I don’t want to be one of those serial daters. One of those guys who subsist on some form of charisma with no commitment. I’ve never really dated. I’ve either been in a relationship, or out of one. But I acknowledge the fact that right now is a different time, and here is a different place. I’m not desperate to find someone. My standards are overshot for that. I want the fucking lightening bolt or nothing. I know, however, that the lightening bolt is a hindsight thing. Looking back we always say things like, “I knew the moment I met her because…” but we knew that because we can look back from where we are and, with the knowledge that everything worked out, can put the bundle of life we’ve experienced and place it all in that first, initial meeting. That makes dating something like high stakes poker for me, a zero sum game, shouldn’t it be that way? What the hell is settling, anyway?

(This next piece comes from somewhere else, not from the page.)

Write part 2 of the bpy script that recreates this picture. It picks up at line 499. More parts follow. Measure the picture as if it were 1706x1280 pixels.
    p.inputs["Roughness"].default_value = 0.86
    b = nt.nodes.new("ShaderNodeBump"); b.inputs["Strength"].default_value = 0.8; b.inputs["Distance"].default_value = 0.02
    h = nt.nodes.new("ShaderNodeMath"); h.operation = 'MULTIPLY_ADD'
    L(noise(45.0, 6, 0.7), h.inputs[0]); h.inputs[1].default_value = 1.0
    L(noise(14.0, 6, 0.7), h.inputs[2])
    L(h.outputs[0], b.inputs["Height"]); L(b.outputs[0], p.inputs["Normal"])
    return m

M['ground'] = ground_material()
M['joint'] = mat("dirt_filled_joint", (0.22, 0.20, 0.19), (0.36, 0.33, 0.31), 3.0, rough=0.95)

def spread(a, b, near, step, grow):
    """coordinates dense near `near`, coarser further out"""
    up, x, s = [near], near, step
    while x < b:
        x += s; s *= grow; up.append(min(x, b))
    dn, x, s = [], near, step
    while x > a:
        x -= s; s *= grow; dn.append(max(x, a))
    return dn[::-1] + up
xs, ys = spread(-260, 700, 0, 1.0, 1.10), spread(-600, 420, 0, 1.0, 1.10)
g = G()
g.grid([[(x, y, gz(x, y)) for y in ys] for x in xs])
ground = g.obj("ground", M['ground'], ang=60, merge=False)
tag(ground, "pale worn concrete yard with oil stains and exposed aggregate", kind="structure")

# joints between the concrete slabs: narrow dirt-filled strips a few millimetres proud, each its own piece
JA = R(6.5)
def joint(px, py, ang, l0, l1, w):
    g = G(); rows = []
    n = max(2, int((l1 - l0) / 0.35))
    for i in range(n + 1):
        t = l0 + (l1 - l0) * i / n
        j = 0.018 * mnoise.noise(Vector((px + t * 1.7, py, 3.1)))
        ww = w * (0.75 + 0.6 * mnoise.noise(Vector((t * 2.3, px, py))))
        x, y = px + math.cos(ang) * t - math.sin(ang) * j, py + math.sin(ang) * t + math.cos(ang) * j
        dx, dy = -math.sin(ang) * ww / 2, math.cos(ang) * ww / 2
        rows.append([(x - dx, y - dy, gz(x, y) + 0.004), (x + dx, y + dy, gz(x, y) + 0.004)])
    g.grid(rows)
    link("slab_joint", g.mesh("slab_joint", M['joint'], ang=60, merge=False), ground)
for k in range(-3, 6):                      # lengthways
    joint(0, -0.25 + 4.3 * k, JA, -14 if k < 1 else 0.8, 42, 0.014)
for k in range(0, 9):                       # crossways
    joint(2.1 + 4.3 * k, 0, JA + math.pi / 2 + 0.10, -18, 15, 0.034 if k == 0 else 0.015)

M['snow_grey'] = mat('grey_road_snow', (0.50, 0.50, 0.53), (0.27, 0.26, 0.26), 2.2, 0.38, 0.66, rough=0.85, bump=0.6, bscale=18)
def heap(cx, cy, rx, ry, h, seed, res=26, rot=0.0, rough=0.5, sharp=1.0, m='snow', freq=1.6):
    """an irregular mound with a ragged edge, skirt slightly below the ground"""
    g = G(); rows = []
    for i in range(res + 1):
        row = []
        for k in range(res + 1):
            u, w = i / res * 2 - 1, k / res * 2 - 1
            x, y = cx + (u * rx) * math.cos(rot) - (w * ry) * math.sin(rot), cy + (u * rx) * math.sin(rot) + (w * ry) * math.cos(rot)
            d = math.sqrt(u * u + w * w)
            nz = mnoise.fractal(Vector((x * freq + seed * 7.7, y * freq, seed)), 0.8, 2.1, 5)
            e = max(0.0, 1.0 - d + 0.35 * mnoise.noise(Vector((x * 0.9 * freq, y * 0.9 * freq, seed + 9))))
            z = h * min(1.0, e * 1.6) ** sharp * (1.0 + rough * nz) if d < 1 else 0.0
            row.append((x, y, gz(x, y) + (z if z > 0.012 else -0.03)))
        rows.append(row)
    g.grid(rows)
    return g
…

“I don’t really have an answer your question. I’ve been as equal an asshole as I’ve been a good guy. I’ve taken advantage before, but I don’t think I could take advantage of you if I tried. I promise I’m not taking anything for granted, though. It just seems like the night’s not over. That’s all.”
“Good answer,” she said. “Okay. Then you pick the destination. But we’re not having sex.”

And I smiled at her. Laughed at what she had said. We walked three blocks before finding a lighted cab, and I hailed it. She pulled my wool winter cap out of my back pocket and put in on her head, giving me a look that said she might not be giving it back.

“Brooklyn Heights,” I told the driver. “Cross the Brooklyn Bridge.” And we drove off.